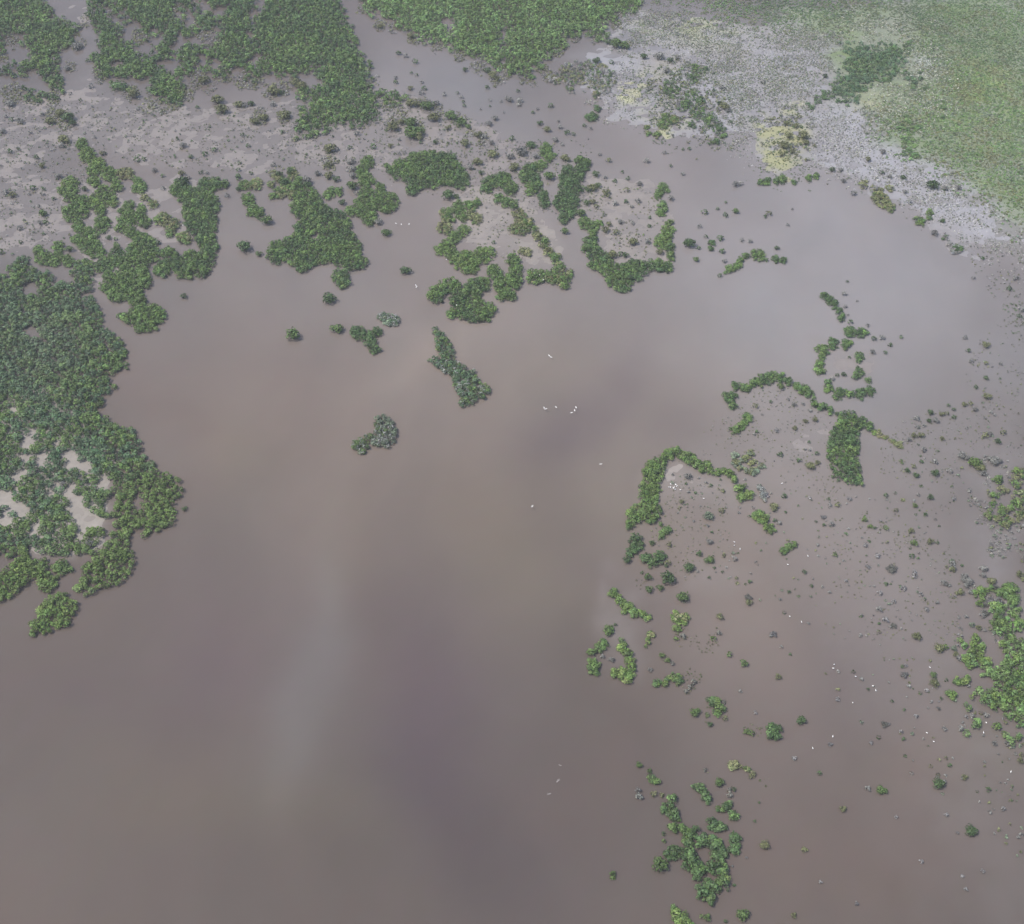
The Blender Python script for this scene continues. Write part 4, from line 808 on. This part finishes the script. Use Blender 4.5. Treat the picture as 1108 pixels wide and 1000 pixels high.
# ------------------------------------------------------------------ haze
b = BIG + 40
hv = [(sx * b, sy * b, z) for z in (-2.2, 505) for sx, sy in ((-1, -1), (1, -1), (1, 1), (-1, 1))]
me = bpy.data.meshes.new('haze'); me.from_pydata(hv, [], [(0, 3, 2, 1), (4, 5, 6, 7), (0, 1, 5, 4), (1, 2, 6, 5), (2, 3, 7, 6), (3, 0, 4, 7)]); me.update()
hz = link('haze', me); hz['kind'] = 'stuff'; props(hz, label='thin bluish haze in the air over the whole wetland', category='haze')
m_, nt, bs = mat('haze'); nt.nodes.remove(bs)
pv = nt.nodes.new('ShaderNodeVolumePrincipled'); pv.inputs['Density'].default_value = HAZE; pv.inputs['Color'].default_value = (*HAZE_COL, 1)
pv.inputs['Anisotropy'].default_value = 0.0
nt.links.new(pv.outputs[0], nt.nodes['Material Output'].inputs['Volume'])
me.materials.append(m_)

# ------------------------------------------------------------------ daylight
w = bpy.data.worlds.new('World'); scn.world = w; w.use_nodes = True
nt = w.node_tree; bg = nt.nodes['Background']
sky = nt.nodes.new('ShaderNodeTexSky'); sky.sky_type = 'NISHITA'; sky.sun_disc = False
sky.sun_elevation = R(SUN_EL); sky.sun_rotation = R(SUN_AZ); sky.air_density = 1.0; sky.dust_density = 3.0; sky.ozone_density = 1.0
nt.links.new(sky.outputs[0], bg.inputs[0]); bg.inputs[1].default_value = SKY
sl = bpy.data.lights.new('sun', 'SUN'); so = bpy.data.objects.new('sun', sl); COL.objects.link(so)
sl.energy = SUN; sl.angle = R(SUN_ANG); sl.color = (1, .96, .9)
from mathutils import Vector
dv = Vector((math.sin(R(SUN_AZ)) * math.cos(R(SUN_EL)), math.cos(R(SUN_AZ)) * math.cos(R(SUN_EL)), math.sin(R(SUN_EL))))
so.rotation_euler = dv.to_track_quat('Z', 'Y').to_euler()
scn.view_settings.view_transform = 'Standard'; scn.view_settings.look = 'None'; scn.view_settings.gamma = 1
scn.view_settings.exposure = EXPO
scn.cycles.max_bounces = 6; scn.cycles.volume_bounces = 0; scn.cycles.transparent_max_bounces = 4
scn.cycles.use_denoising = True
········
-- Directions for this task --
Repeat the listing above from its first line through the line that contains "me.materials.append(m_)", both included, and nothing more. Drop the pictures.

-- Output of the exercise --
The Blender Python script for this scene continues. Write part 4, from line 808 on. This part finishes the script. Use Blender 4.5. Treat the picture as 1108 pixels wide and 1000 pixels high.
# ------------------------------------------------------------------ haze
b = BIG + 40
hv = [(sx * b, sy * b, z) for z in (-2.2, 505) for sx, sy in ((-1, -1), (1, -1), (1, 1), (-1, 1))]
me = bpy.data.meshes.new('haze'); me.from_pydata(hv, [], [(0, 3, 2, 1), (4, 5, 6, 7), (0, 1, 5, 4), (1, 2, 6, 5), (2, 3, 7, 6), (3, 0, 4, 7)]); me.update()
hz = link('haze', me); hz['kind'] = 'stuff'; props(hz, label='thin bluish haze in the air over the whole wetland', category='haze')
m_, nt, bs = mat('haze'); nt.nodes.remove(bs)
pv = nt.nodes.new('ShaderNodeVolumePrincipled'); pv.inputs['Density'].default_value = HAZE; pv.inputs['Color'].default_value = (*HAZE_COL, 1)
pv.inputs['Anisotropy'].default_value = 0.0
nt.links.new(pv.outputs[0], nt.nodes['Material Output'].inputs['Volume'])
me.materials.append(m_)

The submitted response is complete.